So, here i am with my first revision to my ad. i have found reason to change it b/c it would eliminate me as a choice for many. i will not tolerate an unhealthy lifestyle. i need my Devoted to be athletic, more then i so i can be pushed to better myself as well. i believe in leadership by example. i will not tolerate smokers. i am not interested in being a third in any type of relationship for any length of time. Period. i am a romantic, i am certain my "happily ever after" is out there and i’m finally looking in the right direction to find my Devoted. So, i will take the time to find my Devoted, i do not want to kneel to the wrong Master.
4/17/2013 1:00:08 PM

Going to take a few days off this site.  Bad apples have left a rancid taste in my mouth :(

4/17/2013 8:22:43 AM

Can I be this frustrated already with this process.  I think this is why most resolve themselves to vanilla relationships, thinking that it might work when we know darn well it isn't going to....yet again.

 

It is disheartening to get excited to "think" you share the same ideas but then come to find out that they aren't who they portrayed themselves to be.

 

My personal favourite is to find someone physically attractive and they live far far away or they are passionate about something that is a hard limit for you.

 

Had to vent, I hope everyone is having better luck!

4/9/2013 6:23:59 PM

Someone was kind enough to point out that I need to update my journal. 

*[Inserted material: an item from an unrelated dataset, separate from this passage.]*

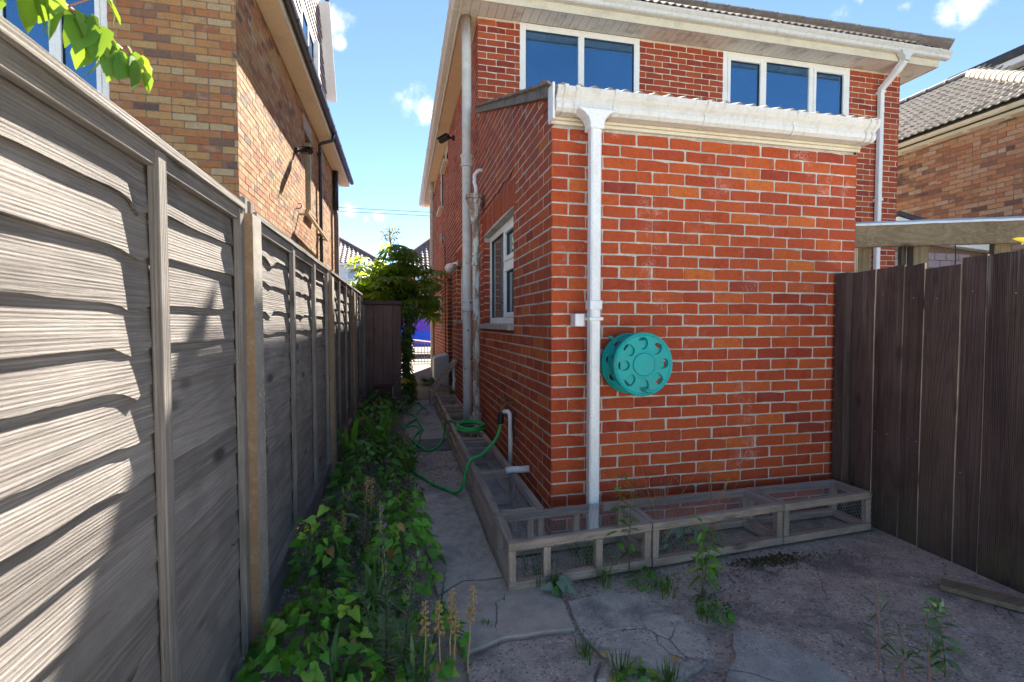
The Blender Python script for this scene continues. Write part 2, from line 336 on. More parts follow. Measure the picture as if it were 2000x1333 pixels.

I am currently looking for Him and my white picket fence!

5/10/2006 6:57:41 AM
i am now owned by the One that i have been dreaming of, and want to be with Him for ever.

i am only seeking friends at this time upon the approval of my Devoted.

3/19/2006 9:48:59 AM
Hello A/all,

It has been brought to my attention that my picture might not be only in just my profile.  There is nothing I can do, but hope that they were not rude in thier facade. 

2/4/2006 9:49:55 PM
Thank Y/you all for Y/your responses, but i am taken by the direction and excellent character of another i feel incredibly worthy.